Task statement: Locate each line with the string "render" in the listing below and copy it.

━━━━━ Supplied material

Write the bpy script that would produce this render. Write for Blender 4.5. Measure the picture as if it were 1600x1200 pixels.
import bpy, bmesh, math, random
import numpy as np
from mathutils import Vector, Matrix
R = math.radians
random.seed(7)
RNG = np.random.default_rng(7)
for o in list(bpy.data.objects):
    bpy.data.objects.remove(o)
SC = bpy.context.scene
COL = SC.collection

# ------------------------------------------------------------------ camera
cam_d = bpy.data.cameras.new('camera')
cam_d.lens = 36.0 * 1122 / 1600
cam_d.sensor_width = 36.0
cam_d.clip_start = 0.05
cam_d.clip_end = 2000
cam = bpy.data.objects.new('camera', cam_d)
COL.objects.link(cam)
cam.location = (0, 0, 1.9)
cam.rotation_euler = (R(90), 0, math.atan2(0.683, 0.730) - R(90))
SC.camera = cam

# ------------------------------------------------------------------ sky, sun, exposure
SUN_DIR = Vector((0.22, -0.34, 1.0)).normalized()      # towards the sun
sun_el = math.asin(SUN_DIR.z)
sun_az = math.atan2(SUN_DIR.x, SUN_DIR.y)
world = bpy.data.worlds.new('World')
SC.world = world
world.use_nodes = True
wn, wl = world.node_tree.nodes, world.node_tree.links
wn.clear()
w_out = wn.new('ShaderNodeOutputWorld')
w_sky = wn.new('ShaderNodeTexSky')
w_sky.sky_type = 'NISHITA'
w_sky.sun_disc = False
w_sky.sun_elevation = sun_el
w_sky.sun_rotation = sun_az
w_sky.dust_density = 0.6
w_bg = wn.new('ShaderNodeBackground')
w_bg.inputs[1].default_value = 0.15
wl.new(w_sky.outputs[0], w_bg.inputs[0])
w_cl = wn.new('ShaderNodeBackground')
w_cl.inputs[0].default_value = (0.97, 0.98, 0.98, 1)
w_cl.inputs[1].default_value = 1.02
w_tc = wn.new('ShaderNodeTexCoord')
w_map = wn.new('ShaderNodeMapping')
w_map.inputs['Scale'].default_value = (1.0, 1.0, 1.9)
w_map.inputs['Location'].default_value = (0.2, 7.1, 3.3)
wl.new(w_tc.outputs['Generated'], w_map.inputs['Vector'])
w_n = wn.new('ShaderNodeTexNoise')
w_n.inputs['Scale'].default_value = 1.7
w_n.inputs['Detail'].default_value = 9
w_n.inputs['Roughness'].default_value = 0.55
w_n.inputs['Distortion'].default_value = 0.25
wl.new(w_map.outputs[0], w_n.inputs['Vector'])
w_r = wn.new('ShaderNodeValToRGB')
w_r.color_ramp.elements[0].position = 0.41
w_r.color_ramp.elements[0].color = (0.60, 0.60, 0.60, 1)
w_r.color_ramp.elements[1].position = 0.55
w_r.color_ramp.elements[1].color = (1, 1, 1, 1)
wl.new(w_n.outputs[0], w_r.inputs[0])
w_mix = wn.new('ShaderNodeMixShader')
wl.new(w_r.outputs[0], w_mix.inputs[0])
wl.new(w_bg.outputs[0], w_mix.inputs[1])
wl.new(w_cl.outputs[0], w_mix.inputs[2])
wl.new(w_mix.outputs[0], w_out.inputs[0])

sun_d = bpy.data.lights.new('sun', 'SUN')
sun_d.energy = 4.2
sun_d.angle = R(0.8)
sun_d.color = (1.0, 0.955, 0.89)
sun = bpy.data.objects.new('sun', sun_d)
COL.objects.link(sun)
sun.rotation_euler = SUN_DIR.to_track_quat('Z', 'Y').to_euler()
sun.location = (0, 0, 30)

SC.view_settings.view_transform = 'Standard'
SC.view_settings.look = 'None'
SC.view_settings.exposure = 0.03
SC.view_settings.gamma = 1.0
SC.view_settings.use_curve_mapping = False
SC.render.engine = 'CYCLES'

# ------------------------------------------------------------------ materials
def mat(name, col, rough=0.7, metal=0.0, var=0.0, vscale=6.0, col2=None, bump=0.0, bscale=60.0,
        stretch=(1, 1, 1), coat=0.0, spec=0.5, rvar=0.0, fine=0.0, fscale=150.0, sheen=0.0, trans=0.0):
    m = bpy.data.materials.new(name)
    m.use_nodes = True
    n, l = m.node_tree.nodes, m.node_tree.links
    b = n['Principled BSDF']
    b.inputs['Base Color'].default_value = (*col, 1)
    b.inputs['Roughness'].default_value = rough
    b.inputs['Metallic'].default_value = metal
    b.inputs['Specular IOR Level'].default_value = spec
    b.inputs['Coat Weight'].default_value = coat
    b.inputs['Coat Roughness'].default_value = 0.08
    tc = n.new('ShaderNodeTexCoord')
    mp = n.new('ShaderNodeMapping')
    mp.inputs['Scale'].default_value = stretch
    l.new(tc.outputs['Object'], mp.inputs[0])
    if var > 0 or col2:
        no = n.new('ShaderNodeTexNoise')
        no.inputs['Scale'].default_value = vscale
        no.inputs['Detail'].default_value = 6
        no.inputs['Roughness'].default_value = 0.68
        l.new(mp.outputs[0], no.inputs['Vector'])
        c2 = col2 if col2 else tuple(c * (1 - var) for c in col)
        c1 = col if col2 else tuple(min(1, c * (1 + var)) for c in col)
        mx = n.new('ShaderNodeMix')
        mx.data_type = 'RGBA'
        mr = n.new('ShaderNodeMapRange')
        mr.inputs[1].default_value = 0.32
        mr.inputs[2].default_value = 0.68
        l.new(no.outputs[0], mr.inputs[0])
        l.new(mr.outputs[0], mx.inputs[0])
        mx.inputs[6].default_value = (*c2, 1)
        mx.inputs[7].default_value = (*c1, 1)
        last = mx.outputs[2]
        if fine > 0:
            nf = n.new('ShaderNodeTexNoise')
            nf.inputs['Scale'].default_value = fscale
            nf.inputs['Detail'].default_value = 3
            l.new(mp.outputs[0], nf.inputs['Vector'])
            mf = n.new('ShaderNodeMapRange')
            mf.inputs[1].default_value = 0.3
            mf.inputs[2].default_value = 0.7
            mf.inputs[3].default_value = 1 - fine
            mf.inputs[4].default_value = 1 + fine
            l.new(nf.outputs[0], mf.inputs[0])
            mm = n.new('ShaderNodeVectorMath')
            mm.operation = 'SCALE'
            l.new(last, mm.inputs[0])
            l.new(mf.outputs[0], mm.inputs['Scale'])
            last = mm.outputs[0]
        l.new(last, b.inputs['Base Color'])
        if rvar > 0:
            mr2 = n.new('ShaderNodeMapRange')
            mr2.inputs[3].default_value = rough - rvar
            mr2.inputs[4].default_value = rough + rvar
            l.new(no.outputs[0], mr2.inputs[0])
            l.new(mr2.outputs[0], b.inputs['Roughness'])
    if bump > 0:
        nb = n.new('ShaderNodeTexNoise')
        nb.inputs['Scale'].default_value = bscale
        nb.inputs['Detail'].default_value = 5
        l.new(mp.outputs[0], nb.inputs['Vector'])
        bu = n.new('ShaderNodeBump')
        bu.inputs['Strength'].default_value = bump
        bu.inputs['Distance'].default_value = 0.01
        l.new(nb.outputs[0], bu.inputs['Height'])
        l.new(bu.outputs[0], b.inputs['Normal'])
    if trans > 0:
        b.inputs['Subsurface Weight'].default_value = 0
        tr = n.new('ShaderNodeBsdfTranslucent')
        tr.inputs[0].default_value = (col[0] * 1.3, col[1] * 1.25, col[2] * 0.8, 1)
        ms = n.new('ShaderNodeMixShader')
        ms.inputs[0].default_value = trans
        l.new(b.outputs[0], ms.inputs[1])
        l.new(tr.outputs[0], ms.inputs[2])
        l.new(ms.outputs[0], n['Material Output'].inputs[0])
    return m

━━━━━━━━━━

Answer to the exercise:
Write the bpy script that would produce this render. Write for Blender 4.5. Measure the picture as if it were 1600x1200 pixels.
SC.render.engine = 'CYCLES'